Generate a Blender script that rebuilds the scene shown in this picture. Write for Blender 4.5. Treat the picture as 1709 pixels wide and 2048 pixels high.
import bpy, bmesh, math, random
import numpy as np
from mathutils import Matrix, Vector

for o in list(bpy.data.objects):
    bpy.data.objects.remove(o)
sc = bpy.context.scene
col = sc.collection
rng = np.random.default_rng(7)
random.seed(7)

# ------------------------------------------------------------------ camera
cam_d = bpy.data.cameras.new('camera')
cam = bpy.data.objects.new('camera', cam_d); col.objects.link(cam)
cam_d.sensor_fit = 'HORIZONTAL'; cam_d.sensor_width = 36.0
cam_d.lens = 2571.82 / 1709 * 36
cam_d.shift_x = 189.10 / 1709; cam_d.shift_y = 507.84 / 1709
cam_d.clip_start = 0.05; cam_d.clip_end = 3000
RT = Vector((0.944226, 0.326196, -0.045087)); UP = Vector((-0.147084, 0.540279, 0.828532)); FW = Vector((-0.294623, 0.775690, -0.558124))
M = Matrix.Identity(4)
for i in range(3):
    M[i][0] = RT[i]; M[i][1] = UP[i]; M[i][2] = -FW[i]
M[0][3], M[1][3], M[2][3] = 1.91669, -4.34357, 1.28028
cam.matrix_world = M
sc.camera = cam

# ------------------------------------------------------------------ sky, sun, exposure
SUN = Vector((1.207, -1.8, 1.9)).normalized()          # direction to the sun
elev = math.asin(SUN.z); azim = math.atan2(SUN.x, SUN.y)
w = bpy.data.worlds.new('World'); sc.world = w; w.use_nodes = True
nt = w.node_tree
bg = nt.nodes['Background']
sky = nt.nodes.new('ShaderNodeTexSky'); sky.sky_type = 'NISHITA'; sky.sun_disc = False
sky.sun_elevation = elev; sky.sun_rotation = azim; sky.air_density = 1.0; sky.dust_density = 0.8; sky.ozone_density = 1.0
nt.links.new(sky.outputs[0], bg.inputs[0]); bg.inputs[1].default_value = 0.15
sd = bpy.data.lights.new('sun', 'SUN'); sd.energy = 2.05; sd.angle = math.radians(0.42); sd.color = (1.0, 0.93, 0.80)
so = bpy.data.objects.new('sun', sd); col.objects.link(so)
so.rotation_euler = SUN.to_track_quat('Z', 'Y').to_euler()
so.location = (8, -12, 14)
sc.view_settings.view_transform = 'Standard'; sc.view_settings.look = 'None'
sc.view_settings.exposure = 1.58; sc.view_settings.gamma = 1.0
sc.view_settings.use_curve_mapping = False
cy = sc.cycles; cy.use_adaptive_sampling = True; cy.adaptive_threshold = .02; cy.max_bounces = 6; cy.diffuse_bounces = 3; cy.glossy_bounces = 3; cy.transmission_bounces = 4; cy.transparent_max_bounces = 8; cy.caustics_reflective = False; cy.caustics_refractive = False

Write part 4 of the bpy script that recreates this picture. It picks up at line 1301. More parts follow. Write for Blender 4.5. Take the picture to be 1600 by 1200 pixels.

Instructions for the task:
Output only the lines from the top of the entries through the one holding "random.seed(7)", copied exactly.

Task solution:
Generate a Blender script that rebuilds the scene shown in this picture. Write for Blender 4.5. Treat the picture as 1709 pixels wide and 2048 pixels high.
import bpy, bmesh, math, random
import numpy as np
from mathutils import Matrix, Vector

for o in list(bpy.data.objects):
    bpy.data.objects.remove(o)
sc = bpy.context.scene
col = sc.collection
rng = np.random.default_rng(7)
random.seed(7)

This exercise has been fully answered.